* [WHAT IS NEEDED] Your task is to copy the material exactly.

* [PROVIDED DATA]
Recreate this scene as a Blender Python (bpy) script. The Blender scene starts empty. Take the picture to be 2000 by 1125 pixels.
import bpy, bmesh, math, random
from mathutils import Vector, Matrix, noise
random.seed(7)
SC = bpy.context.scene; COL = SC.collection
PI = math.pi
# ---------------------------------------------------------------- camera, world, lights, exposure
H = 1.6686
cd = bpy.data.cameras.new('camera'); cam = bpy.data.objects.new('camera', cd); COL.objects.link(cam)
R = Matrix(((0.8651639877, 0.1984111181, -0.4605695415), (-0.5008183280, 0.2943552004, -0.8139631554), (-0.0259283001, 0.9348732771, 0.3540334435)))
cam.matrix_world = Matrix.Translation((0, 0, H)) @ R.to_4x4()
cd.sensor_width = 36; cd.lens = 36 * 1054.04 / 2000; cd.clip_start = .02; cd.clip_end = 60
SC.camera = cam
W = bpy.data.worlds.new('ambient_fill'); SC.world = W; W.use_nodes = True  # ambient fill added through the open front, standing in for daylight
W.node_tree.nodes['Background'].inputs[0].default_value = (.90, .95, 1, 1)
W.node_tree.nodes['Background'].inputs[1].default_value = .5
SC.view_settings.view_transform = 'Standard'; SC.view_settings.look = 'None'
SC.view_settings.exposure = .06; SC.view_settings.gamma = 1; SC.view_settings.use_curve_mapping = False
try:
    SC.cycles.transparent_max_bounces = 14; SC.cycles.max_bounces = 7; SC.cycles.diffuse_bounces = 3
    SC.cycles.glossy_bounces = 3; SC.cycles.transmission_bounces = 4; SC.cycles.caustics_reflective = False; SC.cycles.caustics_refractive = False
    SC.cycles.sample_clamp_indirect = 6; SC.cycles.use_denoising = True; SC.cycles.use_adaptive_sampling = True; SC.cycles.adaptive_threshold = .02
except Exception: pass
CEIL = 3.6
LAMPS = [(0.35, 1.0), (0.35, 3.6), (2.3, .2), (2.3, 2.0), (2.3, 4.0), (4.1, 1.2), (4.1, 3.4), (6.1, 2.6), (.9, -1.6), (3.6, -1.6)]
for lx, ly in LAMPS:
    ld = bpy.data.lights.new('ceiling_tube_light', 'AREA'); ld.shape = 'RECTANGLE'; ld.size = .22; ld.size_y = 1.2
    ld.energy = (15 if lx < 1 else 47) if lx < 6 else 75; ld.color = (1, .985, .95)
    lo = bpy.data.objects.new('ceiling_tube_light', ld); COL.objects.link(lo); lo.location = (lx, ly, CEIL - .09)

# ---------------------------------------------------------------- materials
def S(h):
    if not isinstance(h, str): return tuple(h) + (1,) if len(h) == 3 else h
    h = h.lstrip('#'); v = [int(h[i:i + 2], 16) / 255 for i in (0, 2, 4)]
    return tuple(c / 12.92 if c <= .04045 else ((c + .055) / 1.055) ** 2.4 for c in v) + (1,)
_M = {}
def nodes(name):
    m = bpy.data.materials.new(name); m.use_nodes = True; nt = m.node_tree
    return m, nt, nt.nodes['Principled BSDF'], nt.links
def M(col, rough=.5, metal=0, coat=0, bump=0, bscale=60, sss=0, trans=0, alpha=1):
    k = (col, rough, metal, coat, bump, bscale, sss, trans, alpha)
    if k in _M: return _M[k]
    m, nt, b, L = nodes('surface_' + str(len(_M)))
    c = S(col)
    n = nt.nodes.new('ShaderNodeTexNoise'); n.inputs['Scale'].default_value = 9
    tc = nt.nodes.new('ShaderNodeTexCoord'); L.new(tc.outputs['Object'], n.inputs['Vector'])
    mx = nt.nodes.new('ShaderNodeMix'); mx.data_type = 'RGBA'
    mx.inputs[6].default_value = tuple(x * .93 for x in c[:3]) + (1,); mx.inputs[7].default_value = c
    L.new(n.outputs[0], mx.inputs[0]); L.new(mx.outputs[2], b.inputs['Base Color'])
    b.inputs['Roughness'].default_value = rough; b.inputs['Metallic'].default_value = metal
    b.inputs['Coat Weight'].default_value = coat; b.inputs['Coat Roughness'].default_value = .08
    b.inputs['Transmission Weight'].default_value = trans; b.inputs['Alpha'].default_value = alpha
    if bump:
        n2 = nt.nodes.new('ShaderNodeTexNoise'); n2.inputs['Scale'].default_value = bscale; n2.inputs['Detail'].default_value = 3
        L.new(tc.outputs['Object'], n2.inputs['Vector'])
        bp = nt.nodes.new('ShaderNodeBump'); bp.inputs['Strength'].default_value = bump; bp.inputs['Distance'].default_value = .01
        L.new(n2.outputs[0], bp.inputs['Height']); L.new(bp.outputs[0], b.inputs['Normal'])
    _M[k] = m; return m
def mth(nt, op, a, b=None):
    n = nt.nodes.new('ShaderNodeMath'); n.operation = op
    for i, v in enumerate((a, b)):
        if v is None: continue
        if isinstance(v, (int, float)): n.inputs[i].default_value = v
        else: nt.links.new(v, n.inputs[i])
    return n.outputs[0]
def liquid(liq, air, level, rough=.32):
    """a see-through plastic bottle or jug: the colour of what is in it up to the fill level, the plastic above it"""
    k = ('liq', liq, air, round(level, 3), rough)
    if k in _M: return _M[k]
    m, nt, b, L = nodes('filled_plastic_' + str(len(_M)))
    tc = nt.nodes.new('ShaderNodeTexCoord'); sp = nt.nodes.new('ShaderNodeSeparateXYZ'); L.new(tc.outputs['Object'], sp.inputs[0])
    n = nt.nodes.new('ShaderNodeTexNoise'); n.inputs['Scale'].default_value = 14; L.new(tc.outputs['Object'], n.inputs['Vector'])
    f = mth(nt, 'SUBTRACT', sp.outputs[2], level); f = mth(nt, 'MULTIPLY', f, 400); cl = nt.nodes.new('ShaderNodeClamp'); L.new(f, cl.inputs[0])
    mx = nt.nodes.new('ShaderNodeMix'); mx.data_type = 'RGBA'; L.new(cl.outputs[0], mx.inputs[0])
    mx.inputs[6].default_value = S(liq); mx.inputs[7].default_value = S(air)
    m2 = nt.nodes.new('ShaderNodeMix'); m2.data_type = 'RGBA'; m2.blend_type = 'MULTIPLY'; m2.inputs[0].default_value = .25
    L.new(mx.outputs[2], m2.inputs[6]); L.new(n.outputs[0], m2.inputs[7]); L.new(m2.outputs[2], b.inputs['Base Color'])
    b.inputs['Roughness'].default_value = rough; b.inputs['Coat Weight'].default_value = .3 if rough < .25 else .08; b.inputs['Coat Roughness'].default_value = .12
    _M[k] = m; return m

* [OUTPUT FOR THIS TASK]
Recreate this scene as a Blender Python (bpy) script. The Blender scene starts empty. Take the picture to be 2000 by 1125 pixels.
import bpy, bmesh, math, random
from mathutils import Vector, Matrix, noise
random.seed(7)
SC = bpy.context.scene; COL = SC.collection
PI = math.pi
# ---------------------------------------------------------------- camera, world, lights, exposure
H = 1.6686
cd = bpy.data.cameras.new('camera'); cam = bpy.data.objects.new('camera', cd); COL.objects.link(cam)
R = Matrix(((0.8651639877, 0.1984111181, -0.4605695415), (-0.5008183280, 0.2943552004, -0.8139631554), (-0.0259283001, 0.9348732771, 0.3540334435)))
cam.matrix_world = Matrix.Translation((0, 0, H)) @ R.to_4x4()
cd.sensor_width = 36; cd.lens = 36 * 1054.04 / 2000; cd.clip_start = .02; cd.clip_end = 60
SC.camera = cam
W = bpy.data.worlds.new('ambient_fill'); SC.world = W; W.use_nodes = True  # ambient fill added through the open front, standing in for daylight
W.node_tree.nodes['Background'].inputs[0].default_value = (.90, .95, 1, 1)
W.node_tree.nodes['Background'].inputs[1].default_value = .5
SC.view_settings.view_transform = 'Standard'; SC.view_settings.look = 'None'
SC.view_settings.exposure = .06; SC.view_settings.gamma = 1; SC.view_settings.use_curve_mapping = False
try:
    SC.cycles.transparent_max_bounces = 14; SC.cycles.max_bounces = 7; SC.cycles.diffuse_bounces = 3
    SC.cycles.glossy_bounces = 3; SC.cycles.transmission_bounces = 4; SC.cycles.caustics_reflective = False; SC.cycles.caustics_refractive = False
    SC.cycles.sample_clamp_indirect = 6; SC.cycles.use_denoising = True; SC.cycles.use_adaptive_sampling = True; SC.cycles.adaptive_threshold = .02
except Exception: pass
CEIL = 3.6
LAMPS = [(0.35, 1.0), (0.35, 3.6), (2.3, .2), (2.3, 2.0), (2.3, 4.0), (4.1, 1.2), (4.1, 3.4), (6.1, 2.6), (.9, -1.6), (3.6, -1.6)]
for lx, ly in LAMPS:
    ld = bpy.data.lights.new('ceiling_tube_light', 'AREA'); ld.shape = 'RECTANGLE'; ld.size = .22; ld.size_y = 1.2
    ld.energy = (15 if lx < 1 else 47) if lx < 6 else 75; ld.color = (1, .985, .95)
    lo = bpy.data.objects.new('ceiling_tube_light', ld); COL.objects.link(lo); lo.location = (lx, ly, CEIL - .09)

# ---------------------------------------------------------------- materials
def S(h):
    if not isinstance(h, str): return tuple(h) + (1,) if len(h) == 3 else h
    h = h.lstrip('#'); v = [int(h[i:i + 2], 16) / 255 for i in (0, 2, 4)]
    return tuple(c / 12.92 if c <= .04045 else ((c + .055) / 1.055) ** 2.4 for c in v) + (1,)
_M = {}
def nodes(name):
    m = bpy.data.materials.new(name); m.use_nodes = True; nt = m.node_tree
    return m, nt, nt.nodes['Principled BSDF'], nt.links
def M(col, rough=.5, metal=0, coat=0, bump=0, bscale=60, sss=0, trans=0, alpha=1):
    k = (col, rough, metal, coat, bump, bscale, sss, trans, alpha)
    if k in _M: return _M[k]
    m, nt, b, L = nodes('surface_' + str(len(_M)))
    c = S(col)
    n = nt.nodes.new('ShaderNodeTexNoise'); n.inputs['Scale'].default_value = 9
    tc = nt.nodes.new('ShaderNodeTexCoord'); L.new(tc.outputs['Object'], n.inputs['Vector'])
    mx = nt.nodes.new('ShaderNodeMix'); mx.data_type = 'RGBA'
    mx.inputs[6].default_value = tuple(x * .93 for x in c[:3]) + (1,); mx.inputs[7].default_value = c
    L.new(n.outputs[0], mx.inputs[0]); L.new(mx.outputs[2], b.inputs['Base Color'])
    b.inputs['Roughness'].default_value = rough; b.inputs['Metallic'].default_value = metal
    b.inputs['Coat Weight'].default_value = coat; b.inputs['Coat Roughness'].default_value = .08
    b.inputs['Transmission Weight'].default_value = trans; b.inputs['Alpha'].default_value = alpha
    if bump:
        n2 = nt.nodes.new('ShaderNodeTexNoise'); n2.inputs['Scale'].default_value = bscale; n2.inputs['Detail'].default_value = 3
        L.new(tc.outputs['Object'], n2.inputs['Vector'])
        bp = nt.nodes.new('ShaderNodeBump'); bp.inputs['Strength'].default_value = bump; bp.inputs['Distance'].default_value = .01
        L.new(n2.outputs[0], bp.inputs['Height']); L.new(bp.outputs[0], b.inputs['Normal'])
    _M[k] = m; return m
def mth(nt, op, a, b=None):
    n = nt.nodes.new('ShaderNodeMath'); n.operation = op
    for i, v in enumerate((a, b)):
        if v is None: continue
        if isinstance(v, (int, float)): n.inputs[i].default_value = v
        else: nt.links.new(v, n.inputs[i])
    return n.outputs[0]
def liquid(liq, air, level, rough=.32):
    """a see-through plastic bottle or jug: the colour of what is in it up to the fill level, the plastic above it"""
    k = ('liq', liq, air, round(level, 3), rough)
    if k in _M: return _M[k]
    m, nt, b, L = nodes('filled_plastic_' + str(len(_M)))
    tc = nt.nodes.new('ShaderNodeTexCoord'); sp = nt.nodes.new('ShaderNodeSeparateXYZ'); L.new(tc.outputs['Object'], sp.inputs[0])
    n = nt.nodes.new('ShaderNodeTexNoise'); n.inputs['Scale'].default_value = 14; L.new(tc.outputs['Object'], n.inputs['Vector'])
    f = mth(nt, 'SUBTRACT', sp.outputs[2], level); f = mth(nt, 'MULTIPLY', f, 400); cl = nt.nodes.new('ShaderNodeClamp'); L.new(f, cl.inputs[0])
    mx = nt.nodes.new('ShaderNodeMix'); mx.data_type = 'RGBA'; L.new(cl.outputs[0], mx.inputs[0])
    mx.inputs[6].default_value = S(liq); mx.inputs[7].default_value = S(air)
    m2 = nt.nodes.new('ShaderNodeMix'); m2.data_type = 'RGBA'; m2.blend_type = 'MULTIPLY'; m2.inputs[0].default_value = .25
    L.new(mx.outputs[2], m2.inputs[6]); L.new(n.outputs[0], m2.inputs[7]); L.new(m2.outputs[2], b.inputs['Base Color'])
    b.inputs['Roughness'].default_value = rough; b.inputs['Coat Weight'].default_value = .3 if rough < .25 else .08; b.inputs['Coat Roughness'].default_value = .12
    _M[k] = m; return m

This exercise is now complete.